La reversión de estos defectos no puede pasar por abolir el pluralismo político. ¿Es posible? La respuesta está en nuestra Constitución. Primero, las Cortes Generales no representan a los partidos, sino al pueblo español (artículo 66), siendo sus miembros independientes gracias al carácter no imperativo del mandato parlamentario (artículo 67.2); es obligación de nuestros representantes actuar en interés del pueblo soberano y hacer política netamente parlamentaria.

Segundo, el Gobierno no puede estar manejado por la oligarquía política, pues está situado en la cúspide de la Administración (artículo 97) y su actividad debe regirse por el interés general y la legalidad ( artículo 103); el Gobierno no es de un partido, sino de la Nación.

Tercero, cuando la Constitución define a los partidos como el “instrumento fundamental para la participación política” (artículo 6) no está atribuyéndoles el dominio de las instituciones sino, al decir de Triepel, la función de servir como medio de autoorganización de la democracia de masas; los ciudadanos nos dotamos de las formaciones para participar en los asuntos públicos y no para entregárselos.

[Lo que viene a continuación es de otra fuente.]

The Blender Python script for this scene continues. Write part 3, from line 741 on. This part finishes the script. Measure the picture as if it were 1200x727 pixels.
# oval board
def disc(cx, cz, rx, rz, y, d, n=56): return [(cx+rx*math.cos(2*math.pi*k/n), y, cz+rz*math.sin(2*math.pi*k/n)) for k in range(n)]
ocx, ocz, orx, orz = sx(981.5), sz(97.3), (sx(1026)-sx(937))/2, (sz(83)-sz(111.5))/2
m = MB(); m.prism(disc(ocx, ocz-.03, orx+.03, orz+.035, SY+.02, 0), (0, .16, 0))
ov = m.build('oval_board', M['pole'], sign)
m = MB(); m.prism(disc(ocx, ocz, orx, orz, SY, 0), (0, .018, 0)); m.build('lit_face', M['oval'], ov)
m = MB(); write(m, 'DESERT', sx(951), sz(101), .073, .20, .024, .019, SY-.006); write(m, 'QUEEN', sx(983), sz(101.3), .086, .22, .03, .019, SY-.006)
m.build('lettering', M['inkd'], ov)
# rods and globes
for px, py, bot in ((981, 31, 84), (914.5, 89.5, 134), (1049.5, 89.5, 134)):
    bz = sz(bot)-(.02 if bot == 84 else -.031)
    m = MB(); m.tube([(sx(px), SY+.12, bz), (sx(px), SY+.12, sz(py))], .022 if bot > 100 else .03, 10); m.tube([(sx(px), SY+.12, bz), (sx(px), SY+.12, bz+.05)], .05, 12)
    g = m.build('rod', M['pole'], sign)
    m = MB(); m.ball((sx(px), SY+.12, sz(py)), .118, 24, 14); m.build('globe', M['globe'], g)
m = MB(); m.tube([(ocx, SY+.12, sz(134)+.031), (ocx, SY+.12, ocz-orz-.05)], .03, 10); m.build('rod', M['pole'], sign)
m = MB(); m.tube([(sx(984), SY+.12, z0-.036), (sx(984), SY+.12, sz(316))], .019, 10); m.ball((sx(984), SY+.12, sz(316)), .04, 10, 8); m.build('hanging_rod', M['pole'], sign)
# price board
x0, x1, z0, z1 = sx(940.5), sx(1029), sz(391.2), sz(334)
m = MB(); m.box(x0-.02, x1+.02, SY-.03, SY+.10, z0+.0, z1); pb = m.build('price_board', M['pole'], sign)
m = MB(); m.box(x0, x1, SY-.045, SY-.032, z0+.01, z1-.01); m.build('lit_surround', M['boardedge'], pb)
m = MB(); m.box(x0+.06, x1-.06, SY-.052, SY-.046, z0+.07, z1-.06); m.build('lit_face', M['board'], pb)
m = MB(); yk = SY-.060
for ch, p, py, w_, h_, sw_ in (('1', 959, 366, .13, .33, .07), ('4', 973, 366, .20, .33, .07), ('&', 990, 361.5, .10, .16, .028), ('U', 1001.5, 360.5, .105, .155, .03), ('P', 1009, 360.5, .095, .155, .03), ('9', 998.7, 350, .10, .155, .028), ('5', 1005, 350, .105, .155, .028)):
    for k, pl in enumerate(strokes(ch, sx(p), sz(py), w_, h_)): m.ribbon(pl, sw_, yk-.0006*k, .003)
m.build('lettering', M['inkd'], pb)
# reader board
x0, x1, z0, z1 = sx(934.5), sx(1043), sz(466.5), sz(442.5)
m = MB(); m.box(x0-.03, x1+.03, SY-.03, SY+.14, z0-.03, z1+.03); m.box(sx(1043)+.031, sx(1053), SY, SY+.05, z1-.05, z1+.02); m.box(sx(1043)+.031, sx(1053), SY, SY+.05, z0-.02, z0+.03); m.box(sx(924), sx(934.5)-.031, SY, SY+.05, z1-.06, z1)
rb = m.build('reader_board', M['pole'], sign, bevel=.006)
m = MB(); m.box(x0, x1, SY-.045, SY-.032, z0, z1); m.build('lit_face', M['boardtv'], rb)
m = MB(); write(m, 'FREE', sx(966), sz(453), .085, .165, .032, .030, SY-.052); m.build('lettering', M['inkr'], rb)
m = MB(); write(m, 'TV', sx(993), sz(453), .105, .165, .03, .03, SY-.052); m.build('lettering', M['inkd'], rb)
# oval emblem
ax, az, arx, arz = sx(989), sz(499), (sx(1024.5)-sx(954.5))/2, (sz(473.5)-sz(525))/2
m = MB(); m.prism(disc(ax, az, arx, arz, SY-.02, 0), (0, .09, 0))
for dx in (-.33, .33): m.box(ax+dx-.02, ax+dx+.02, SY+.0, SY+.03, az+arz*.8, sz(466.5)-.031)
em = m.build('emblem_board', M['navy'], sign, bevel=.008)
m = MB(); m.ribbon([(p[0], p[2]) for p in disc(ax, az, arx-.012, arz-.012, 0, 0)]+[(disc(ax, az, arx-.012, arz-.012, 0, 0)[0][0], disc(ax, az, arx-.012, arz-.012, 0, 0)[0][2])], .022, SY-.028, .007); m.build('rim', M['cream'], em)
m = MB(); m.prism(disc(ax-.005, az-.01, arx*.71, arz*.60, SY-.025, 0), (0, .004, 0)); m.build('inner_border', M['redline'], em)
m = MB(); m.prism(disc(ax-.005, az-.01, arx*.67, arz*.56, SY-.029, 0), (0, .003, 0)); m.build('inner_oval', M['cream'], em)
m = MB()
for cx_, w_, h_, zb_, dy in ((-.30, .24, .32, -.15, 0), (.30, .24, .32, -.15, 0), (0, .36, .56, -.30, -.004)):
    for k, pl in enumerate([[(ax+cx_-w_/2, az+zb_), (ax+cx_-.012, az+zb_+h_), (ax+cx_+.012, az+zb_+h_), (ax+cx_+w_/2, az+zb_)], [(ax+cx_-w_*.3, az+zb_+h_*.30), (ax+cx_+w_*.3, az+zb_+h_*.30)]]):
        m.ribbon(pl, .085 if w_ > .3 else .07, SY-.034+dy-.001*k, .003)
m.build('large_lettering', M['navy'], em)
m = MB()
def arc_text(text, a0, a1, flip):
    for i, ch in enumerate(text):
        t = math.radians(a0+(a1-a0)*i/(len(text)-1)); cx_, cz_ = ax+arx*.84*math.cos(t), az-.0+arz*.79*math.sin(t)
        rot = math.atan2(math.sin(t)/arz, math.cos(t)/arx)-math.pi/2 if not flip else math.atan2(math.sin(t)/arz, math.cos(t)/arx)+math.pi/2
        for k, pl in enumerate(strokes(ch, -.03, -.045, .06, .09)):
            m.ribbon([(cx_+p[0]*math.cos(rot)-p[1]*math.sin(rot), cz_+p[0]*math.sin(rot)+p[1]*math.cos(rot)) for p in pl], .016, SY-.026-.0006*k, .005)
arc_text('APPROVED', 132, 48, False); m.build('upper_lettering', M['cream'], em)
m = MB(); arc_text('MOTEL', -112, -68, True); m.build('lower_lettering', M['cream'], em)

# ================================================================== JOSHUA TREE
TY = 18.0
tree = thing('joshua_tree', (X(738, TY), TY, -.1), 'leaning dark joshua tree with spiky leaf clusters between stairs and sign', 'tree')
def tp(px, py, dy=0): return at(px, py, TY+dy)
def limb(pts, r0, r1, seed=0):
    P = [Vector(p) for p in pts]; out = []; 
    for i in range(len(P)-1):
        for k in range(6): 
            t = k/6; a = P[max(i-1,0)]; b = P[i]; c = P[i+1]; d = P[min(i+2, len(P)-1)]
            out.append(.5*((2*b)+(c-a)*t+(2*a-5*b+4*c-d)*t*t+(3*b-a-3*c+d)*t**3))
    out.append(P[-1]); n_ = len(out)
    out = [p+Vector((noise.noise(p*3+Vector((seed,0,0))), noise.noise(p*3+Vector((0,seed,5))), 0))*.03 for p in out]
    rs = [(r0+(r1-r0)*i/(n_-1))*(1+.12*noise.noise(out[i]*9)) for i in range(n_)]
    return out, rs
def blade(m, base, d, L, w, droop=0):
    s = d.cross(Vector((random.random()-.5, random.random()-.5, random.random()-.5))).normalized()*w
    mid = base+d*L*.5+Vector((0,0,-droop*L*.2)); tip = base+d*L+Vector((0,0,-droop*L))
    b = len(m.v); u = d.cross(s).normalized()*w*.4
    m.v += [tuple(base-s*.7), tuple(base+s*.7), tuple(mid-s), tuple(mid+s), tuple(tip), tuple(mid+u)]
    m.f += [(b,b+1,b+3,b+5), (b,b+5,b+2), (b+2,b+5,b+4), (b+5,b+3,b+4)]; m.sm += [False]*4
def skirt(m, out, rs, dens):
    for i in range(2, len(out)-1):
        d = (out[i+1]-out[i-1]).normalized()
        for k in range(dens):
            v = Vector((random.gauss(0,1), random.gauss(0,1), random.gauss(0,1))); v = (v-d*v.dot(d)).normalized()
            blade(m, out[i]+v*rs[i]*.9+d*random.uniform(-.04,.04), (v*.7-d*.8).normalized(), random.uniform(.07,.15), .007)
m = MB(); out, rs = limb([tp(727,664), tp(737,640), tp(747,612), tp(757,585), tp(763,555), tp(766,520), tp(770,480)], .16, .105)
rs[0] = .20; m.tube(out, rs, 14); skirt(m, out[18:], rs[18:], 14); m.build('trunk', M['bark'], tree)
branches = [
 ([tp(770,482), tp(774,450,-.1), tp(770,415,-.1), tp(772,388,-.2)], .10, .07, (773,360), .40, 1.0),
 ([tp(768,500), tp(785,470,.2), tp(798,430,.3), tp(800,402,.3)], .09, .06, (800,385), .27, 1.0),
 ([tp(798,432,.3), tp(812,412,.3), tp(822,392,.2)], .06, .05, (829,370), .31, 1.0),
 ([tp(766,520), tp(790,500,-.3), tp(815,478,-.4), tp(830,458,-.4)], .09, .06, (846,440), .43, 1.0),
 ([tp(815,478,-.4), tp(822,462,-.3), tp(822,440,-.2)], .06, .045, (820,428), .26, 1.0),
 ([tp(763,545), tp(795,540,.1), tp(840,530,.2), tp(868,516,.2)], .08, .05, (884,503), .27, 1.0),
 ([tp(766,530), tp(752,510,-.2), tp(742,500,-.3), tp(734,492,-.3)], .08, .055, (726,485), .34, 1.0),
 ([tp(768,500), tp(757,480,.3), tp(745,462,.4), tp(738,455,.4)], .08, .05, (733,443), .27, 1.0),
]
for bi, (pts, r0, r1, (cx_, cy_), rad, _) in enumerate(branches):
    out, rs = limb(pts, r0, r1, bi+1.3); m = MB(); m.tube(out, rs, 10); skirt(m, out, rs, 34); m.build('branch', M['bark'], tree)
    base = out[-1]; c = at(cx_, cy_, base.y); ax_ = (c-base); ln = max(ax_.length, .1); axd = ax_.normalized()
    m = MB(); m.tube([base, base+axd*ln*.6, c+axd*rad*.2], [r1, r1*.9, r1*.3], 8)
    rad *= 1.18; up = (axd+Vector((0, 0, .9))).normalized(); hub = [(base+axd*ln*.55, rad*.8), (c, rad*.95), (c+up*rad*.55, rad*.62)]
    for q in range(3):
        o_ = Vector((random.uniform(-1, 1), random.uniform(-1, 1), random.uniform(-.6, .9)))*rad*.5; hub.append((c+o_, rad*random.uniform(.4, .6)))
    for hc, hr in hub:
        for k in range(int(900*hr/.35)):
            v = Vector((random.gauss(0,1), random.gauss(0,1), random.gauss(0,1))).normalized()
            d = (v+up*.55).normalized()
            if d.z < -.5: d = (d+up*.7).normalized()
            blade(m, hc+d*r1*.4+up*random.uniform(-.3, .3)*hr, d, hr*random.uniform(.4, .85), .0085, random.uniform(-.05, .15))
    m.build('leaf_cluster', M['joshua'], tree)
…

Este planteamiento podría ser tachado de irrealizable por depender de la voluntad de los partidos. No es así: la única dueña del sistema político es la sociedad civil y los partidos están al servicio de este dominio. El futuro de la democracia debe ser protagonizado por los partidos políticos, lo que no impide modular el actual “Estado de partidos”.